Os assaltantes seriam liderados por Pansau N"Tchama, um capitão considerado um dos executores, em 2009, do Presidente João Bernardo Vieira, "Nino". N"Tchama esteve nos últimos anos em formação em Portugal e foi apresentado pelos militares como próximo de Gomes Júnior. Outras informações descrevem-no como apoiante do ex-chefe do Estado-Maior Tagme Na Waie - morto um dia antes de "Nino" - e igualmente "bastante leal" a Indjai.
Um dos guineenses com quem o PÚBLICO falou, conhecedor dos meandros da vida político-militar do país, chama a atenção para o facto de as vítimas do ataque apresentarem sinais de queimaduras. Considera "pouco convincentes" as explicações do Governo de transição, que procura ligar o que aconteceu no domingo ao regime deposto, a Portugal e à CPLP. O objectivo, diz, é inviabilizar o envolvimento lusófono numa solução para o país.
Kumba "mexe cordelinhos"
Xavier Figueiredo, director do boletim África Monitor, vê os acontecimentos de domingo como "uma encenação montada por Indjai no seu próprio interesse ". A referência ao envolvimento de Pansau N"Tchama seria uma forma de tentar provar o alegado envolvimento de Portugal.
Para este jornalista, que há décadas acompanha a Guiné-Bissau, o que aconteceu nos últimos dois dias deve ser visto no quadro da progressiva "contestação a Indjai" nas Forças Armadas.

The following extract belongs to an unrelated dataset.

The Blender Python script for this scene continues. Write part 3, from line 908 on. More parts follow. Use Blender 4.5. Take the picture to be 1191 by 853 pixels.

O líder do golpe de Abril não conseguiu em Setembro fazer aprovar uma lista de promoções e estaria a ser obrigado por outros chefes militares a aceitar o regresso de Bubo Na Tchuto, um almirante rival, recém-libertado depois de ter sido detido por alegado golpe contra Gomes Júnior, em Dezembro do ano passado.
Questionado sobre o papel de Kumba Ialá, ex-Presidente, considerado o inspirador do derrube de Gomes Júnior, em Abril, o director do África Monitor considera que o candidato derrotado na primeira volta das presidenciais, pertencente à etnia balanta, predominante nas Forças Armadas, "mexe os cordelinhos todos e toda a gente lhe obedece".